All’interno della sua giornata si ritaglia un tempo per sé e per il suo Signore, semplicemente per stare insieme. Da sempre ha vissuto in ascolto della Parola ed è lì che viene incontrata. Al suo Sì segue l’adombrarsi dello Spirito su di lei, lo stesso che aleggiava sulle acque all’inizio della creazione (Gen 1,1) e che ora, in lei, sta generando una nuova creatura: un uomo nuovo che crescerà e nascerà dal suo seno: Gesù. Alcune raffigurazioni mostrano Maria già visibilmente incinta, come a voler sottolineare come l’ascolto della Parola, una volta accolta, già modifichi la vita di chi l’accoglie, di come cioè sia da subito feconda.
È sconvolgente come ciò che accade ad una donna incinta sia in analogia simile a ciò che accade al discepolo che segue Gesù e che si mette quindi in ascolto della sua Parola. Siamo di fronte dunque a una fecondità che viene dall’alto, che non ha nulla di umano, una maternità che si fa strada in noi, che ci avvolge, e che ci fa rimanere incinte “per opera dello Spirito Santo”, proprio come Maria. Lei donna vergine che “non conobbe uomo”, noi uomini e donne del nostro tempo, spesso avulsi in vite che hanno ben poco del verginale e della fecondità. Accade quindi che una volta “in attesa”, il nostro corpo cominci a modificarsi per far spazio alla nuova creatura, i fianchi si allargano, i seni si ingrossano, tutto si prepara per la crescita e la nascita della nuova creatura. Analogamente cosi accade con la Parola, che una volta presa dimora dentro di noi, comincia a modificare il nostro modo di pensare, di parlare, di agire. All’inizio sembra strano, è come se questa Presenza prendesse possesso e si allargasse dentro di noi, quasi un corpo estraneo. Certo c’è sempre la possibilità di un rifiuto, ma questo sappiamo cosa comporta: significa far morire una vita.
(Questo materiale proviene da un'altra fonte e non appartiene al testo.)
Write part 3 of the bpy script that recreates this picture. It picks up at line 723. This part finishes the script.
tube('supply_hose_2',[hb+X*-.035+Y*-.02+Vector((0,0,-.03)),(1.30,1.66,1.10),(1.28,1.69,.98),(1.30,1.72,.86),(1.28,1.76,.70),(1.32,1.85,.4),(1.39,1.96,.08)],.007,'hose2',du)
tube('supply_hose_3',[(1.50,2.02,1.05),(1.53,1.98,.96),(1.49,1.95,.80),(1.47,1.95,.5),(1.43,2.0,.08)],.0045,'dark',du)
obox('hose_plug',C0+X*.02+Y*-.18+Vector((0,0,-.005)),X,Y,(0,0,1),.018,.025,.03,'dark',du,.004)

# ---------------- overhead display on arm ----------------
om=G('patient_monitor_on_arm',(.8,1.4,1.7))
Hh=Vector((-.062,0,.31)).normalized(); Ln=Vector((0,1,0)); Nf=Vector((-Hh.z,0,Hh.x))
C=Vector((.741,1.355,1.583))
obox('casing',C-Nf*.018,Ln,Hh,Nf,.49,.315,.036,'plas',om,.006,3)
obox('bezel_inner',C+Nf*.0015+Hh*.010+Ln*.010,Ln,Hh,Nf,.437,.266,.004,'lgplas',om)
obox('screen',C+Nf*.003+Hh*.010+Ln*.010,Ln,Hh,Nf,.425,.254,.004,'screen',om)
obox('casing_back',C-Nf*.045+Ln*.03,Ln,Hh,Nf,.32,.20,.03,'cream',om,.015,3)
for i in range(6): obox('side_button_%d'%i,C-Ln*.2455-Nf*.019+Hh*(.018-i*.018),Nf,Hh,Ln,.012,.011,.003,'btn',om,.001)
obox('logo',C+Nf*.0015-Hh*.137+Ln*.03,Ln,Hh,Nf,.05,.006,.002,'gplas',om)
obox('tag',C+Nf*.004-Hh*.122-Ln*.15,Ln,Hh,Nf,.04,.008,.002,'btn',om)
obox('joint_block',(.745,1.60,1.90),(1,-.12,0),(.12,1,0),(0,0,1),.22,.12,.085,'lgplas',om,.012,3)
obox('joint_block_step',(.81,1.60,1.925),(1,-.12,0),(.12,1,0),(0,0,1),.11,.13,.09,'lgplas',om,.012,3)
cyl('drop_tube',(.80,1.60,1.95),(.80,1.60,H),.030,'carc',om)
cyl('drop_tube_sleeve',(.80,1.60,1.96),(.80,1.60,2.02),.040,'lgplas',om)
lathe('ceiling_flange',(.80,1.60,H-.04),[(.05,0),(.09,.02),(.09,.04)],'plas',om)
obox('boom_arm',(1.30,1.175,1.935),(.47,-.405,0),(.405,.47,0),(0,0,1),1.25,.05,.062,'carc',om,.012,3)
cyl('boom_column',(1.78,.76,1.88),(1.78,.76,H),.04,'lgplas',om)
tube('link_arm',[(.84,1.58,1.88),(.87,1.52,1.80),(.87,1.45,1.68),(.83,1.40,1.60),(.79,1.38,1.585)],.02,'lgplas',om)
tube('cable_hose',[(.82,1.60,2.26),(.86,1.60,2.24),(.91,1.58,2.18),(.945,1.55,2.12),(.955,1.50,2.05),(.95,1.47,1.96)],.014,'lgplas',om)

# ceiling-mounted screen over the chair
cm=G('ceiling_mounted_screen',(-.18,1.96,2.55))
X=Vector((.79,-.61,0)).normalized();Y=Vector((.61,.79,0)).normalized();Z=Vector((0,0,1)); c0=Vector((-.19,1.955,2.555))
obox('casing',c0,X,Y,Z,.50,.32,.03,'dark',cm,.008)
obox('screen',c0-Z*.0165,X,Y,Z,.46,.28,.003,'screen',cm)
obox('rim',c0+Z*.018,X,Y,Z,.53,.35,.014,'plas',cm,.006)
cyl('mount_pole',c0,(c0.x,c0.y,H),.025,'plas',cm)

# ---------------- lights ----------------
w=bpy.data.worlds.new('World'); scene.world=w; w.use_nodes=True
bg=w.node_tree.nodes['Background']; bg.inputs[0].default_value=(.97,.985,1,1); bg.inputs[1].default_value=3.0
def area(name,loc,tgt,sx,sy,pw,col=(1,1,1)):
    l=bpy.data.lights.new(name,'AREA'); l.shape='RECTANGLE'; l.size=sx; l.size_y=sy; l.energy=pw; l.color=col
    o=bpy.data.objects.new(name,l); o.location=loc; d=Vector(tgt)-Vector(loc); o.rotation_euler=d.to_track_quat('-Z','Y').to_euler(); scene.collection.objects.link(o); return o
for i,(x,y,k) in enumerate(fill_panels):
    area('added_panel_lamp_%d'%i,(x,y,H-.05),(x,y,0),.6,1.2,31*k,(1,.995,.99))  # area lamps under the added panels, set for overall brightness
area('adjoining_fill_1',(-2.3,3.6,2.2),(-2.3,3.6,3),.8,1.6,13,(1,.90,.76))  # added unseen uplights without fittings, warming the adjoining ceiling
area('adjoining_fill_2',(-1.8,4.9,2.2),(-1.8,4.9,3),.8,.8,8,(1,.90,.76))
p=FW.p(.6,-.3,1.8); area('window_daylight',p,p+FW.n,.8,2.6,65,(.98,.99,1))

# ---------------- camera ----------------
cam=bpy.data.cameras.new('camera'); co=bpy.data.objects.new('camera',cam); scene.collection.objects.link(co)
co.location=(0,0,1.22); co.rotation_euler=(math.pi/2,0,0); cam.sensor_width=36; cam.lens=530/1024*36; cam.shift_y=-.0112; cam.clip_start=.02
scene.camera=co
Nella normalità, la donna che è in attesa, prosegue il suo viaggio lavorando, svolgendo ogni forma di attività. Nello stesso modo come Maria che accolta la Parola, prontamente si mette in viaggio verso sua cugina Elisabetta, incinta anche lei. La Parola accolta, infatti, non fa mai chiudere in se stessi ma sempre, proprio perché feconda di suo, apre all’altro, all’incontro e al servizio.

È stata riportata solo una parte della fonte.